Monday 28 May 2012

La gente esta muy loca

Spain, oh Spain!

Just as Greece moves towards the the pro-bailout group in terms of election polls, the Prime Minister of Spain is today digging bigger holes for the current set of EU Eurofudge.

Things are indeed crazy for Spain, their short-term debt rates are hitting 7%. Totally unsustainable in the long-term and for Ireland this was the trigger for a bailout.

If it was not so terrible for the Spanish it would be quite funny. After all, UK rates are at 1.8%. The UK has a worse structural deficit, a higher Debt to GDP ratio and far higher personal and total indebtedness; but we have the Pound and Quantitative Easing.

Spain is not Greece, the problems in Spain are centred around a huge property bubble, the likes of which we too had in the UK. This was driven by low rates across the EU. Now Spain is suffering a massive bust which again it does not really have to. This is a disastrous situation.

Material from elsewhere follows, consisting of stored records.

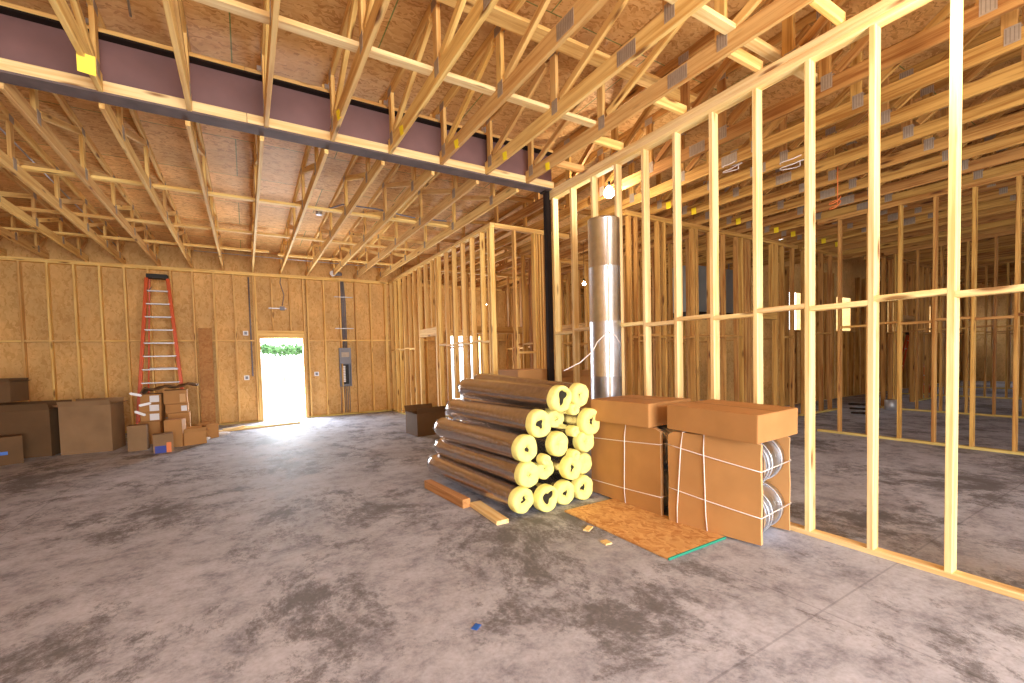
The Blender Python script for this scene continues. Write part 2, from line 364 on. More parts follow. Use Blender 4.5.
stud_wall('stud wall across the right-hand room, fourth one beyond the near stud wall', (21.6, 5.9), (21.6, -4.8), LUM3, start=.2, nog=1.84)
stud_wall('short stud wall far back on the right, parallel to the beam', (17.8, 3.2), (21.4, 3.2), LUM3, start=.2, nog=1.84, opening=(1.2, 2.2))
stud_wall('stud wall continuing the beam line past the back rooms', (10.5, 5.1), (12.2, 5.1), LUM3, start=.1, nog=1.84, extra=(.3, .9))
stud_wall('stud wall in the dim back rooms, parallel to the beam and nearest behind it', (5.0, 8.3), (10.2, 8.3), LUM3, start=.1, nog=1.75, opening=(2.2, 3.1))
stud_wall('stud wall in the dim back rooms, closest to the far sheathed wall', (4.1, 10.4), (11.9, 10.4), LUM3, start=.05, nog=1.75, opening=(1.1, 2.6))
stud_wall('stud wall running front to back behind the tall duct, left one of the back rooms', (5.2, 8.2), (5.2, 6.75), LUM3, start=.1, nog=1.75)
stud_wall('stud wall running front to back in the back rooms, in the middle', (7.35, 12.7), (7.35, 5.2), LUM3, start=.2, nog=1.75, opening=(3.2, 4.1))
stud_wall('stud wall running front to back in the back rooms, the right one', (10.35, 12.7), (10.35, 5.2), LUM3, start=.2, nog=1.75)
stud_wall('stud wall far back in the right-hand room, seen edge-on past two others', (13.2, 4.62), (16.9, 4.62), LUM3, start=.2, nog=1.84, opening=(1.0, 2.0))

# sheathed outer wall with high windows at the back of the right-hand room
WN = ((12.25, .9), (15.0, .9), (18.5, 1.1), (21.9, 1.0), (24.4, 1.0))
wb = slab('wall_back_right', XB + .013, 6.3, 0, X1, 6.312, deck(6.3), OSBW, [(x, 2.0, x + w_, 3.0) for x, w_ in WN], 'y'); tag(wb, kind='structure')
wside = slab('wall_back_side', XB, 6.313, 0, XB + .012, 12.876, 4.2, OSBW, [], 'x'); tag(wside, kind='structure')
for i in range(36): bar('stud', (12.15 + .4064 * i, 6.24, .04), (12.15 + .4064 * i, 6.24, 3.64 if not any(x - .02 < 12.15 + .4064 * i < x + w_ for x, w_ in WN) else 1.96), .038, .11, LUM3, wb)
for x, w_ in WN: bar('window_sill', (x - .1, 6.24, 1.98), (x + w_ + .1, 6.24, 1.98), .11, .038, LUM3, wb, (0, 1, 0))

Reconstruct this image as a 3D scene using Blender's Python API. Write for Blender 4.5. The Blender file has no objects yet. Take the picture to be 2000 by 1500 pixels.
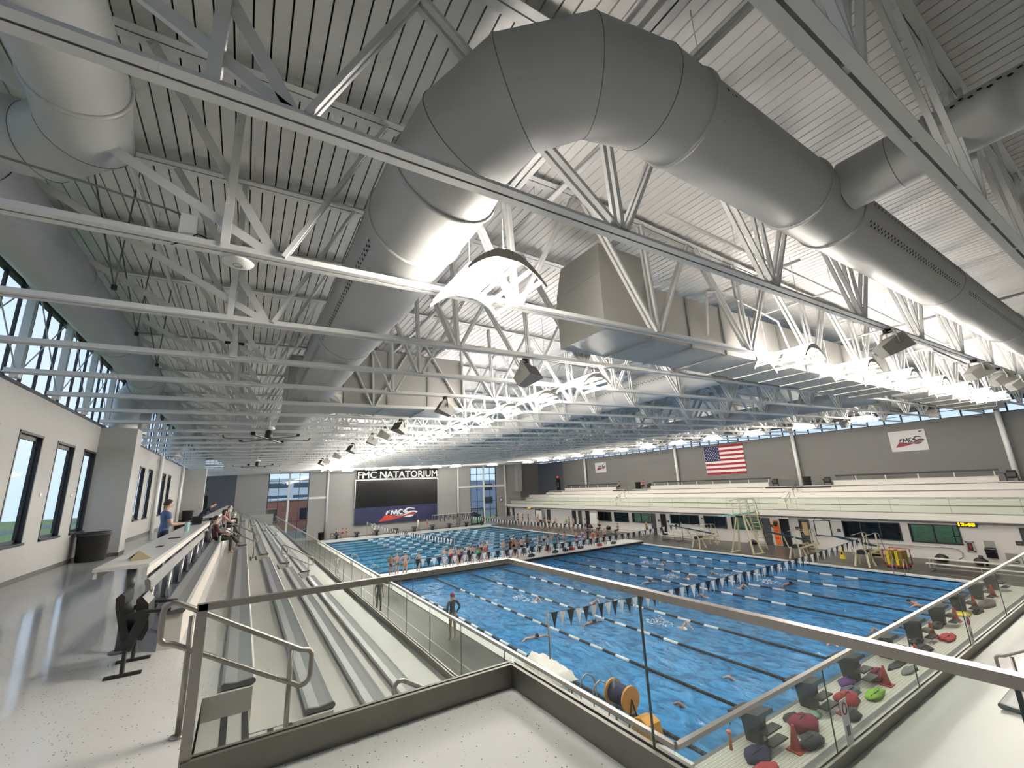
import bpy, bmesh, math, random
from mathutils import Vector, Matrix, Euler
random.seed(7)
sc = bpy.context.scene
C = sc.collection
PI = math.pi

# ------------------------------------------------------------------ camera, world, exposure
cam_d = bpy.data.cameras.new('camera')
cam = bpy.data.objects.new('camera', cam_d); C.objects.link(cam)
RC = Matrix(((0.85070571, -0.08696103, -0.51839906),
             (-0.52383659, -0.22193077, -0.82240012),
             (-0.04353194, 0.97117687, -0.23435114)))
cam.matrix_world = Matrix.Translation((0, 0, 1.75)) @ RC.to_4x4()
cam_d.sensor_fit = 'HORIZONTAL'; cam_d.sensor_width = 36.0
cam_d.lens = 822.657 / 2000 * 36
cam_d.clip_start = 0.05; cam_d.clip_end = 600
sc.camera = cam

world = bpy.data.worlds.new('overcast_sky'); sc.world = world; world.use_nodes = True
wn = world.node_tree.nodes; wl = world.node_tree.links
bgn = wn['Background']
tc = wn.new('ShaderNodeTexCoord'); nz = wn.new('ShaderNodeTexNoise'); nz.inputs['Scale'].default_value = 3.0
nz.inputs['Detail'].default_value = 4.0
cr = wn.new('ShaderNodeValToRGB')
cr.color_ramp.elements[0].position = 0.35; cr.color_ramp.elements[0].color = (0.50, 0.68, 0.93, 1)
cr.color_ramp.elements[1].position = 0.7; cr.color_ramp.elements[1].color = (0.70, 0.83, 1.0, 1)
wl.new(tc.outputs['Generated'], nz.inputs['Vector']); wl.new(nz.outputs['Fac'], cr.inputs['Fac'])
wl.new(cr.outputs['Color'], bgn.inputs['Color']); bgn.inputs['Strength'].default_value = 1.25

sc.view_settings.view_transform = 'Standard'; sc.view_settings.look = 'None'
sc.view_settings.exposure = 0.04; sc.view_settings.gamma = 1.0
sc.view_settings.use_curve_mapping = False
sc.cycles.max_bounces = 5; sc.cycles.diffuse_bounces = 3; sc.cycles.glossy_bounces = 2
sc.cycles.use_adaptive_sampling = True; sc.cycles.adaptive_threshold = 0.12; sc.cycles.adaptive_min_samples = 16
sc.cycles.transparent_max_bounces = 16; sc.cycles.transmission_bounces = 3
sc.cycles.sample_clamp_indirect = 4.0; sc.cycles.caustics_reflective = False; sc.cycles.caustics_refractive = False
sc.cycles.use_light_tree = True
LAMP = 225.0; UPL_ADDED = 235.0     # radiance of the fluorescent tubes, then of the added uplights

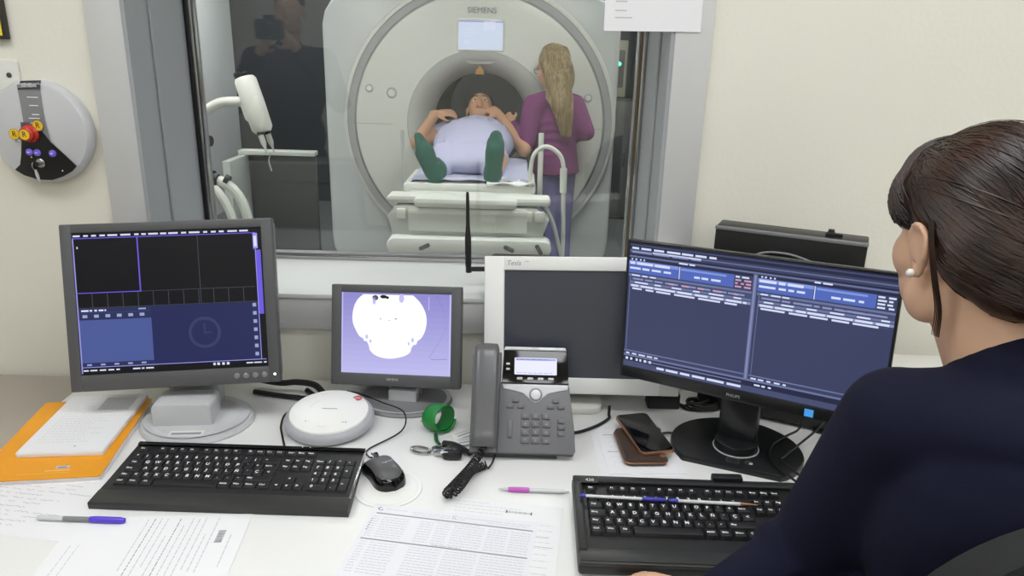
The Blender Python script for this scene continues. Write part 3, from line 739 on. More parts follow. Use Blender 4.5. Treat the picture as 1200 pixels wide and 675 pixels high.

Spain cannot remain in the Euro in its current form. Neither the markets nor the politicians are going to stand for this forever. What Prime Minister Rajoy is calling for today is in fact common sense. If the Euro is to survive then it must change, there must be a last guarantor and debts must be shared in some form to give the weaker Countries access to cheap funding so that they can pursue austerity policies in a less charged atmosphere.

Of course Germany does not seem to trust that austerity will be followed through if Latin countries are allowed to borrow at cheaper rates. In this case, if Germany does not trust its own currency counter-parties then someone has to leave the party. As I have said before, it will be better for everyone if that is Germany, but somehow I doubt it will turn out this way.

Greece is a sideshow, as Greece itself sinned many times and deserves little sympathy for its own mess. Spain is different, Spain is a victim of the Euro - how Spain is treated will determine the fate of the Euro.


Demetrius said...

However, the problems elsewhere seem to be exporting property bubbles into London. Given the distortions that could arise this is likely to turn nasty

Anonymous said...

I think that central london is a different country in some ways and it is not so much that london is in an exported property bubble as the rest of the country is distorted by London.
Perhaps it would be better id London seceeded rather than Scotland ?

Petri said...

Spain can't leave.
And it can't stay in as it is.

Whatever financial alchemy the ECB is thinking about it better hurry up.

Anonymous said...

We're maybe 12 months away from the controlled media denouncing 'hoarders' and the seizure of private assets by the State to throw into the vortex as banksters liquidate assets for beans

James Higham said...

The tatts - yuk.

Timbo614 said...

I wonner if 'er pasties are warm to the touch or coolin' down m'dear.

This spineless gov't could organise a pie-fest in a pasty shop! What's next "let them eat foie gras?"

Anonymous said...

Spain is no more the innocent victim than Ireland.

They loved it when they had years of boom, but thought wrongly that it would continue.

Much like this country.

Anonymous said...

Anon: "Perhaps it would be better id London seceeded rather than Scotland ?"

I think the CoL has an autonomous status, has done since the conquest.

It's basically Monaco, but without the publicity.

Anonymous said...

to be every paid for. These properties are often new build so remain on the books of the builder or bank which does not benefit from this in the way that an owner/occupier does.

Spain is in a far worse place than Britain.

Anonymous said...

What I meant to say is that the Spanish property boom was based on building houses way, way beyond the real demand, marking to model basing the whole thing on low interest Euro loans and speculative property investment. In the end builders and banks took on way too much risk and are now being punished for it. This is quite different to the UK property boom where the buildings are mostly pre-owned and paid for using mortgages most of which are 50% paid off and relatively low risk, even more so given that 2/3rds of UK housing is now owned outright by the occupants.

Basically Spain is a nation rich only in debt, whereas Britain is actually quite rich. We just waste our money on stupid nonsense.

Anonymous said...

I would point out that the tensions in the EZ have happened only ten years after the currency started. If one party were to leave this would not mean that the currency zone would then become stable. It would just mean that in another 10 years we would get further divergence sufficient to cause another party to leave the zone. All we are seeing now is the inevitable strains caused by economic divergence in a single unified currency zone.

Note further that it doesn't matter if you moved to being one single nation. UK PLC is a nation with a unified currency. Sunderland struggles to compete with London in the Sterling zone. We deal with these issues partly by wealth re-distribution and partly by encouraging people to move towards the south, where the wealth is accumulating. Move to a USofE model and you will end up with mega-conurbations like you have in the USA and as London is becoming now, with vast areas of poverty in between.

Anonymous said...

Are you sure Anon?

Some years ago gold was the most widely used currency.
Yet the world was not in economic paralysis.

I don't see how Sunderland would be better of with their own currency?
All that would happen (if we assume they are less productive) is their exchange rate would plummet and they wouldn't be able to afford the foreign consumer goods as easily. So they would have to live a more frugal life style.
How does that make them better off than they are now?